#### Goal:
Quote every line as written. Omit pictures.

#### Recorded data:
——————————

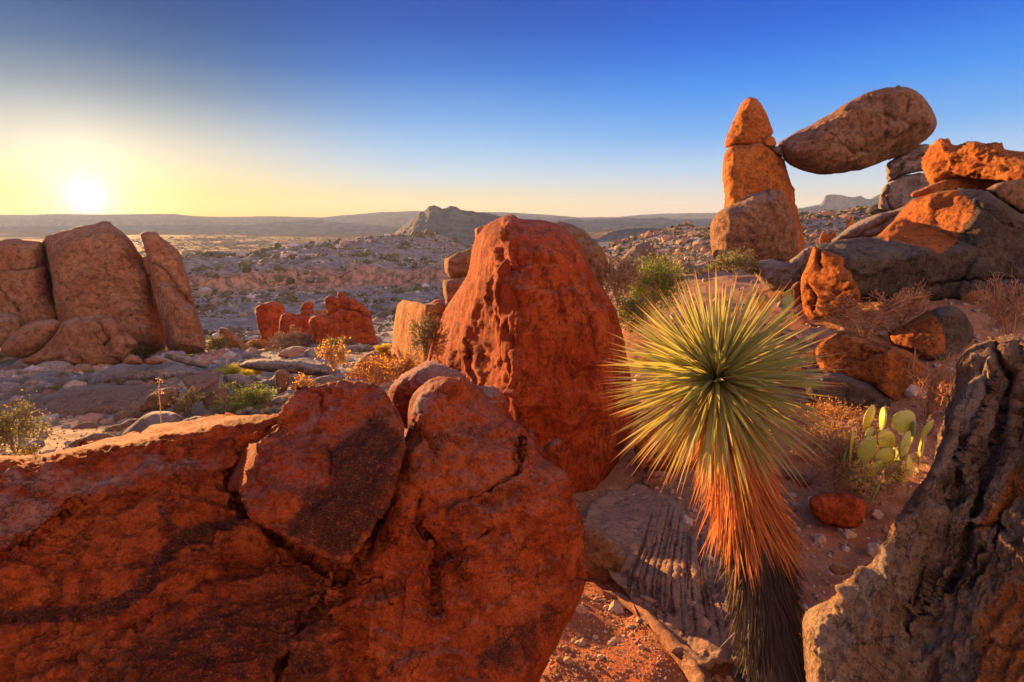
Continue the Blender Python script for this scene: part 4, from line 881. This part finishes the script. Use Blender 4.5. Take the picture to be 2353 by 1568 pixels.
pads2 = [(FE((1775, 560))[0], 9, 13, .5, .1), (FE((1790, 620))[0], 12, 14, .2, 0), (FE((1760, 680))[0], 12, 13, .8, 0), (FE((1830, 570))[0], 7, 14, 1.1, .1), (FE((1580, 600))[0], 8, 10, .4, 0), (FE((1740, 730))[0], 12, 12, .3, -.1), (FE((1820, 720))[0], 10, 13, 1.0, 0)]
prickly_pear('small dark prickly pear half hidden behind the upper right yucca leaves', pads2, 8.3, FE((1780, 760))[0], 8, spiny=False)
# --- shrubs, each where it grows
shrub('pale leafless shrub with a cloud of fine twigs right of the tall column', *FE((455, 640))[0], 105, 95, M_twig, t=10, n=12, depth=4, seed=2)
shrub('rounded bright green bush behind the upper left yucca leaves', *FE((700, 720))[0], 115, 115, M_bark, M_green, t=10.5, n=14, depth=3, nl=9000, lpx=5, seed=3, spread=.10)
shrub('lower dark green bush at the left end of the bright green bush', *FE((560, 850))[0], 80, 85, M_bark, M_olive, t=9.6, n=12, depth=3, nl=4500, lpx=5, seed=4, spread=.10)
shrub('small olive bush at the foot of the bulging boulder and pillar', *FE((1330, 385))[0], 42, 105, M_bark, M_olive, t=12, n=12, depth=3, nl=3500, lpx=4, seed=5, spread=.12)
shrub('wispy orange brown shrub against the dark massif', *FG((520, 520))[0], 105, 190, M_twigred, t=7.9, n=10, depth=3, seed=6, rpx=1.8)
shrub('spindly twig bush sticking up right of the wispy orange brown shrub', *FG((760, 420))[0], 80, 90, M_twigred, t=8.1, n=8, depth=4, seed=61)
shrub('tall bare shrub with pinkish stems at the right edge', *FG((1470, 560))[0], 150, 125, M_twigred, t=5.4, n=7, depth=4, seed=7, rpx=2.6)
shrub('tangled pink leafless branches above the prickly pear', *FG((930, 1060))[0], 150, 120, M_twigred, t=6.0, n=13, depth=3, seed=8, rpx=1.9)
shrub('thin reddish twigs growing beside the big dark right rock', *FG((1010, 1000))[0], 90, 50, M_twigred, t=5.9, n=8, depth=3, seed=9)
shrub('dense straw coloured brush between the yucca and the prickly pear', *FG((330, 1480))[0], 150, 150, M_twig, M_bronze, t=5.4, n=26, depth=3, nl=2600, lpx=5, seed=10, spread=.06)
shrub('golden brown brush behind the right yucca leaves', *FG((380, 1180))[0], 80, 150, M_twigred, M_gold, t=6.2, n=22, depth=3, nl=2200, lpx=4, seed=12, spread=.08)
shrub('low yellow flowered clump in front of the prickly pear', *FG((490, 1500))[0], 62, 62, M_twig, M_yel, t=5.0, n=14, depth=3, nl=900, lpx=5, seed=13, spread=.1)
shrub('leafy yellow green sprig under the right side of the prickly pear', *FG((720, 1480))[0], 50, 50, M_twig, M_yel, t=4.9, n=10, depth=3, nl=350, lpx=6, seed=14, spread=.1)
shrub('golden leaved sapling beyond the outcrop summit', *FB((740, 1400))[0], 62, 62, M_twig, M_gold, t=12, n=9, depth=3, nl=520, lpx=6, seed=15, spread=.05)
shrub('dry orange brush filling the gap left of the sunlit rock post', *FB((1080, 1520))[0], 60, 120, M_twigred, M_gold, t=9, n=26, depth=3, nl=1800, lpx=4, seed=16, spread=.1)
shrub('dry golden weeds at the foot of the sunlit rock post', *FB((1280, 1480))[0], 62, 90, M_twigred, M_gold, t=8.4, n=20, depth=3, nl=1200, lpx=4, seed=17, spread=.1)
shrub('small golden bush against the back of the outcrop summit', *FB((520, 1590))[0], 36, 50, M_twig, M_gold, t=8, n=10, depth=3, nl=800, lpx=4, seed=18, spread=.1)
shrub('thin leafy shrub growing up between the rock post and the column', *FB((1460, 1330))[0], 100, 60, M_bark, M_olive, t=8.8, n=10, depth=3, nl=900, lpx=4, seed=19, spread=.06)
shrub('leafy green shrub at the lower left, in front of the whaleback slab', *FD((130, 960))[0], 112, 100, M_bark, M_olive, t=9.3, n=12, depth=3, nl=2200, lpx=6, seed=20, spread=.06)
shrub('small yellowish sprig low at the left beside the leafy green shrub', *FD((240, 985))[0], 26, 40, M_bark, M_yel, t=8.9, n=8, depth=2, nl=300, lpx=5, seed=21, spread=.08)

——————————

#### Complete response:
Continue the Blender Python script for this scene: part 4, from line 881. This part finishes the script. Use Blender 4.5. Take the picture to be 2353 by 1568 pixels.
pads2 = [(FE((1775, 560))[0], 9, 13, .5, .1), (FE((1790, 620))[0], 12, 14, .2, 0), (FE((1760, 680))[0], 12, 13, .8, 0), (FE((1830, 570))[0], 7, 14, 1.1, .1), (FE((1580, 600))[0], 8, 10, .4, 0), (FE((1740, 730))[0], 12, 12, .3, -.1), (FE((1820, 720))[0], 10, 13, 1.0, 0)]
prickly_pear('small dark prickly pear half hidden behind the upper right yucca leaves', pads2, 8.3, FE((1780, 760))[0], 8, spiny=False)
# --- shrubs, each where it grows
shrub('pale leafless shrub with a cloud of fine twigs right of the tall column', *FE((455, 640))[0], 105, 95, M_twig, t=10, n=12, depth=4, seed=2)
shrub('rounded bright green bush behind the upper left yucca leaves', *FE((700, 720))[0], 115, 115, M_bark, M_green, t=10.5, n=14, depth=3, nl=9000, lpx=5, seed=3, spread=.10)
shrub('lower dark green bush at the left end of the bright green bush', *FE((560, 850))[0], 80, 85, M_bark, M_olive, t=9.6, n=12, depth=3, nl=4500, lpx=5, seed=4, spread=.10)
shrub('small olive bush at the foot of the bulging boulder and pillar', *FE((1330, 385))[0], 42, 105, M_bark, M_olive, t=12, n=12, depth=3, nl=3500, lpx=4, seed=5, spread=.12)
shrub('wispy orange brown shrub against the dark massif', *FG((520, 520))[0], 105, 190, M_twigred, t=7.9, n=10, depth=3, seed=6, rpx=1.8)
shrub('spindly twig bush sticking up right of the wispy orange brown shrub', *FG((760, 420))[0], 80, 90, M_twigred, t=8.1, n=8, depth=4, seed=61)
shrub('tall bare shrub with pinkish stems at the right edge', *FG((1470, 560))[0], 150, 125, M_twigred, t=5.4, n=7, depth=4, seed=7, rpx=2.6)
shrub('tangled pink leafless branches above the prickly pear', *FG((930, 1060))[0], 150, 120, M_twigred, t=6.0, n=13, depth=3, seed=8, rpx=1.9)
shrub('thin reddish twigs growing beside the big dark right rock', *FG((1010, 1000))[0], 90, 50, M_twigred, t=5.9, n=8, depth=3, seed=9)
shrub('dense straw coloured brush between the yucca and the prickly pear', *FG((330, 1480))[0], 150, 150, M_twig, M_bronze, t=5.4, n=26, depth=3, nl=2600, lpx=5, seed=10, spread=.06)
shrub('golden brown brush behind the right yucca leaves', *FG((380, 1180))[0], 80, 150, M_twigred, M_gold, t=6.2, n=22, depth=3, nl=2200, lpx=4, seed=12, spread=.08)
shrub('low yellow flowered clump in front of the prickly pear', *FG((490, 1500))[0], 62, 62, M_twig, M_yel, t=5.0, n=14, depth=3, nl=900, lpx=5, seed=13, spread=.1)
shrub('leafy yellow green sprig under the right side of the prickly pear', *FG((720, 1480))[0], 50, 50, M_twig, M_yel, t=4.9, n=10, depth=3, nl=350, lpx=6, seed=14, spread=.1)
shrub('golden leaved sapling beyond the outcrop summit', *FB((740, 1400))[0], 62, 62, M_twig, M_gold, t=12, n=9, depth=3, nl=520, lpx=6, seed=15, spread=.05)
shrub('dry orange brush filling the gap left of the sunlit rock post', *FB((1080, 1520))[0], 60, 120, M_twigred, M_gold, t=9, n=26, depth=3, nl=1800, lpx=4, seed=16, spread=.1)
shrub('dry golden weeds at the foot of the sunlit rock post', *FB((1280, 1480))[0], 62, 90, M_twigred, M_gold, t=8.4, n=20, depth=3, nl=1200, lpx=4, seed=17, spread=.1)
shrub('small golden bush against the back of the outcrop summit', *FB((520, 1590))[0], 36, 50, M_twig, M_gold, t=8, n=10, depth=3, nl=800, lpx=4, seed=18, spread=.1)
shrub('thin leafy shrub growing up between the rock post and the column', *FB((1460, 1330))[0], 100, 60, M_bark, M_olive, t=8.8, n=10, depth=3, nl=900, lpx=4, seed=19, spread=.06)
shrub('leafy green shrub at the lower left, in front of the whaleback slab', *FD((130, 960))[0], 112, 100, M_bark, M_olive, t=9.3, n=12, depth=3, nl=2200, lpx=6, seed=20, spread=.06)
shrub('small yellowish sprig low at the left beside the leafy green shrub', *FD((240, 985))[0], 26, 40, M_bark, M_yel, t=8.9, n=8, depth=2, nl=300, lpx=5, seed=21, spread=.08)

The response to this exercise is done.